Faces are important. That is how we recognise each other. Many of us have difficulty in remembering names, but if, like me, you don’t always remember faces then you have a problem.
As each snow flake is different, so is each face. If we all looked alike, how difficult life would be – and yet, I wonder how many of us are satisfied with the face we have been given?
I don’t know if it is only the women who are always trying to improve their appearance. Often it seems the more beautiful they are the more money they spend on trying to add to it with various cosmetics or even on having a face lift.
I know of two, to me, very lovely ladies, who, as children were teased and bullied into thinking they were ugly. And yet beauty, at best, is fleeting.
Have you ever heard, ‘Pretty in cradle, plain at table,’ and the opposite? Those who appear plain as children often grow into the greatest beauties, and vice versa.
Horrified at seeing the ‘mug-shot’ I had taken for my passport, I wondered whether some make-up would help. I began to laugh. In my eighties, was I still hoping to be pretty? In the end I decided it was best not to draw attention to my visage.

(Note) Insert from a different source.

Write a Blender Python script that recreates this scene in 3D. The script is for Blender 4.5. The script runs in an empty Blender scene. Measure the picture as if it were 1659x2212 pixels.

I think God wants us to think more about the beauty of our inner man. If we are Christians then we should want to be like Jesus. It says of him, that his face was so marred that there was no beauty about him at all, and we know this prophecy was fulfilled when he underwent the agony of scourging and crucifixion.
And yet now he is lighting up the courts of heaven with his radiant beauty.
I once met a woman who was so vivacious, full of fun, she lit up the room, and yet her face had been terribly disfigured by a fire.
I’m sure we all have deep respect for Simon Weston, survivor of the Falklands War, his face beyond recognition because of the terrible burns he sustained. He could so easily have stayed in a corner, unable to meet people, grieving for the handsome athlete he once was, but instead he is listed as an inspirational speaker, often appearing on television.
A pleasing adornment is the natural glow of good health, but even when health is gone we can still have that inward adornment that Peter speaks of, of a meek and quiet spirit.
David Spurdle, director of the charity ‘Stand by Me,’ received a letter from a little girl rescued from a terrible life of poverty and abuse. She wrote, ‘God is good looking.’ She knew what God was like from the faces of those who cared for her, in Jesus’s name. She saw the beauty of the Lord in their faces.
Her letter continues, ‘God loves the children, because they are beautiful like him.’
So yes, let’s make the best of the face God has given us, but let’s enjoy the wonderful relationship that Moses had, in being able to talk face to face with God. After all, Jesus experienced the terrible pain of having his Father turn his face away from him, that we might be able to enter in and live day by day in God’s presence. David prayed, May the beauty of the Lord our God be upon us.
May we all have the confidence of that little girl, that we are beautiful to our heavenly Father.